Fine performances, too, from Stefan Pejic and Zoe George as sweethearts Alfie and Lizzie (Alfie’s return from the War after being believed lost is a real tear-jerker) and there are excellent characterisations from Kevin Johns (whose solo song Someone Else’s Son is an absolute belter, powerfully delivered and full of gusto)

Claire Hammacott, Philip Arran, Cath Fraser-Sparks, Dudley Owen, Dean Verbeck, Rachel Clee, Liz Stockton and Brian Willis, to name but a few among a great cast, including some very young performers who really capture the wartime spirit.

The musical numbers are many and varied, ranging from the rollicking Mumbles Mile right through to heart-rending songs such as All Cried Out and See the Children Go, which accompanies the departure of children who face being evacuated to a place of safety.

While this is very much a show devoted to the strength and spirit of those who lived during the dark days of the War, there are many parallels with the current global situation and with the families of troops serving in far-flung places such as Afghanistan and Iraq, and the moments in which we see characters receiving the dreaded telegram assume a whole new resonance as a result.

The show closes with the emotional Swansea Anthem, which speaks of the rebuilding of the old town after it has been razed to the ground by German bombs: it is an inspiring number, and one which brought the opening night audience to their feet in a wholly spontaneous standing ovation.

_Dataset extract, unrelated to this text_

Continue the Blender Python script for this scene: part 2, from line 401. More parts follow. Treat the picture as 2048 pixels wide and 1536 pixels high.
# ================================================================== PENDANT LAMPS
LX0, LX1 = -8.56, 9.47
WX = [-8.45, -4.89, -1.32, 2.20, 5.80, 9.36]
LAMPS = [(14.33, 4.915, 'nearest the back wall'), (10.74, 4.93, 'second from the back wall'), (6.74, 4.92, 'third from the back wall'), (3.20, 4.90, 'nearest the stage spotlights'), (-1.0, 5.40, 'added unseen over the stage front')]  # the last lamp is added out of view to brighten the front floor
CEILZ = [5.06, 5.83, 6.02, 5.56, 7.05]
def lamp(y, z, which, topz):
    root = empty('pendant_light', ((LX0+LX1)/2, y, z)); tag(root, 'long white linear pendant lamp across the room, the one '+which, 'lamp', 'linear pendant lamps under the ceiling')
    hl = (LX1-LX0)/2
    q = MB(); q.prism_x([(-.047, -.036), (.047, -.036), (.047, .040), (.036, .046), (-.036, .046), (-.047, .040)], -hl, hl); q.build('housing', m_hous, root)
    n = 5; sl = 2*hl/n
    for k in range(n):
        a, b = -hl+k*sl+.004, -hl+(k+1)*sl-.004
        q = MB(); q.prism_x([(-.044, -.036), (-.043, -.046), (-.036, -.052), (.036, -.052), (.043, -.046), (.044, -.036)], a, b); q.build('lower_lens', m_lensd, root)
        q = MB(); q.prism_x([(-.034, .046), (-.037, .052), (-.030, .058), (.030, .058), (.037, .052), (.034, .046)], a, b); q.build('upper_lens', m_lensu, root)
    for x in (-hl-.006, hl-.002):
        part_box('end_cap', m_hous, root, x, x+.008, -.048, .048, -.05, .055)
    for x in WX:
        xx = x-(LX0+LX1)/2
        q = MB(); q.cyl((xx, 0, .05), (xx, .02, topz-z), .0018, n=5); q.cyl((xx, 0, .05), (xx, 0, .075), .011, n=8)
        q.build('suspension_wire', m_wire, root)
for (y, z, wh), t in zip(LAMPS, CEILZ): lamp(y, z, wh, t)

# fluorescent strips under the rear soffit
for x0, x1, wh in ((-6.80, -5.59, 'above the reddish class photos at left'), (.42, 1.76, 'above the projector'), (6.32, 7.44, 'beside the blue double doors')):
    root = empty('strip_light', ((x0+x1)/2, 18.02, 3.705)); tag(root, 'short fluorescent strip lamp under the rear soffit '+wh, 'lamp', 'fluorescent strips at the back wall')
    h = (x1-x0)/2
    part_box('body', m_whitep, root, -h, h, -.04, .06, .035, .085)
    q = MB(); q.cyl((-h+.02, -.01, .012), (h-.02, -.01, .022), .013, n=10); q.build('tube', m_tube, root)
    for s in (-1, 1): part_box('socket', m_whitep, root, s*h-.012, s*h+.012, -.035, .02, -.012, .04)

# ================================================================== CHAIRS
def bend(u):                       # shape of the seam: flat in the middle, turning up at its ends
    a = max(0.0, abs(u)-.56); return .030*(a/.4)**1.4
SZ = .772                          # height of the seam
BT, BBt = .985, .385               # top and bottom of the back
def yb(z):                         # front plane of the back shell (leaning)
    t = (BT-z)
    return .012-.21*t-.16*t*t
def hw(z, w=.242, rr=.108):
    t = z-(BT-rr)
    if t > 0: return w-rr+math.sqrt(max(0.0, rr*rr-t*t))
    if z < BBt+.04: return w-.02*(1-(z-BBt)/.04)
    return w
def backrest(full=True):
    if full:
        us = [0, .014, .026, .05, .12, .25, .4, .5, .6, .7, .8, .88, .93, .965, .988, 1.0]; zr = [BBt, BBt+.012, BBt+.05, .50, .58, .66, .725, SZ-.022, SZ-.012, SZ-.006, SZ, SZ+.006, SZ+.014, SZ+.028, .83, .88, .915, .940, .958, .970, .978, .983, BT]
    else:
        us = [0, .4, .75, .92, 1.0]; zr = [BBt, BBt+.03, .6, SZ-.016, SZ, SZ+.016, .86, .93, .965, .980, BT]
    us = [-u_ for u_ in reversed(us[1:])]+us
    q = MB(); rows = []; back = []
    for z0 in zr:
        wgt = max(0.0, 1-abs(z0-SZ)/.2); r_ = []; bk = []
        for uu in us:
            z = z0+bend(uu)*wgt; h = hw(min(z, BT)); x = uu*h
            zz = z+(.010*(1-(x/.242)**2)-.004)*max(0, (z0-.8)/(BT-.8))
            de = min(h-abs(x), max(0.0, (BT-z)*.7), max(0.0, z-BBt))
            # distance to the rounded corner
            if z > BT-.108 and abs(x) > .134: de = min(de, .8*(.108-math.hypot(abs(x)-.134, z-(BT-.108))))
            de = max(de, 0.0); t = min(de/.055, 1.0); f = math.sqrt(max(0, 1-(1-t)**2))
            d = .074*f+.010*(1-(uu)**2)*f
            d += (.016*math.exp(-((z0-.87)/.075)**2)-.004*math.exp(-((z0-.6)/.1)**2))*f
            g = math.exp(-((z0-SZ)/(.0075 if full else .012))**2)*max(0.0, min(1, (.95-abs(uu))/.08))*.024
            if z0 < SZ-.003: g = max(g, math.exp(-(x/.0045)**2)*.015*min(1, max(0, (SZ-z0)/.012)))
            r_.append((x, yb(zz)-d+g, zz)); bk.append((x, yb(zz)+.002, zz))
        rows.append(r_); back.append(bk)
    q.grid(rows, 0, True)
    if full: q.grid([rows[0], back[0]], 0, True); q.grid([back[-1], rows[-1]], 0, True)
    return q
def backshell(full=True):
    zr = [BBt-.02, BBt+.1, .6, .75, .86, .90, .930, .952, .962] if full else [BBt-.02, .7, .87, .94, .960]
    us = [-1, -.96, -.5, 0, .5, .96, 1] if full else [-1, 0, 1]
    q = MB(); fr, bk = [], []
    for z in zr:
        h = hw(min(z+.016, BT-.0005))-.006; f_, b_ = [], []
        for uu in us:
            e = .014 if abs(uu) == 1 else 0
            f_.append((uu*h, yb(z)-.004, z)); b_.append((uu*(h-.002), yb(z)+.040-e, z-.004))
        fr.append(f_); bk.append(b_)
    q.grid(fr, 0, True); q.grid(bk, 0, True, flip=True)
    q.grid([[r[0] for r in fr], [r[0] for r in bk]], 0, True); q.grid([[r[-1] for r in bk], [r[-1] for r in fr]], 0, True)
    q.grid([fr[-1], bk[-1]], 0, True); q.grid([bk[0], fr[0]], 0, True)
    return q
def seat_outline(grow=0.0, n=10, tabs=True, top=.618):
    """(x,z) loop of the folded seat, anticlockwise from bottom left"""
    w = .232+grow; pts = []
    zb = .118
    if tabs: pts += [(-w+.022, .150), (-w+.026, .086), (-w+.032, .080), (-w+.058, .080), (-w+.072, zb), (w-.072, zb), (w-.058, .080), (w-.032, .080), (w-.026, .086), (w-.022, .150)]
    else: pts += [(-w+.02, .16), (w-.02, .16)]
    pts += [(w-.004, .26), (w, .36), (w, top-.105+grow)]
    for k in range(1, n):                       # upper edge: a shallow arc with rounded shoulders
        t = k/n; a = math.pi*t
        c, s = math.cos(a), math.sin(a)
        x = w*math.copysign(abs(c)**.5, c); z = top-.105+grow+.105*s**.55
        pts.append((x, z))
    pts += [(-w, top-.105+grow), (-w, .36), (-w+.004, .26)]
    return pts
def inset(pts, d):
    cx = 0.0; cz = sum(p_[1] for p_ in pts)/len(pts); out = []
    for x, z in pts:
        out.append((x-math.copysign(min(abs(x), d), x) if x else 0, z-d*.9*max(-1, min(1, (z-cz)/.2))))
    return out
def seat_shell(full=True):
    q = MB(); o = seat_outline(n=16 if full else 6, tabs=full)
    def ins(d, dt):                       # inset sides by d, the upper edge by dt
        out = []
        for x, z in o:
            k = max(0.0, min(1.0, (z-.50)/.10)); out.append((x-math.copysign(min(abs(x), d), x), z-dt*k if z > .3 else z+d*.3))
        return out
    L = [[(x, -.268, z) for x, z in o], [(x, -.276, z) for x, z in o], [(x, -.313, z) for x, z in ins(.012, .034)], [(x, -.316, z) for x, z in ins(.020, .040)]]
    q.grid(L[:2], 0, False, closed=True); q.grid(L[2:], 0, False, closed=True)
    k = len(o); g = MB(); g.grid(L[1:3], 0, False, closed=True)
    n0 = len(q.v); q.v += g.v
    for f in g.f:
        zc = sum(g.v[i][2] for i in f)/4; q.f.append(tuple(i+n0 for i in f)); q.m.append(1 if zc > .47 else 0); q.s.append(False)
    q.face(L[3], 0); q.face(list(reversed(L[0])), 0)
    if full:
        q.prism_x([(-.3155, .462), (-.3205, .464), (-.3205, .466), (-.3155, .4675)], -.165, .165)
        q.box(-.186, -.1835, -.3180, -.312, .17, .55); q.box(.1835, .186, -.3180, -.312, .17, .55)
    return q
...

Quite whether the post-war planners could have envisioned the horrors of the one-way system and the ongoing reconstruction of the bus station is doubtful, but here was a chance to share the lives and loves of the characters in a town that had yet to become a city and to relive a time when, despite the privations and hardship caused by war, people found an inner strength that enabled them to cope and to carry on.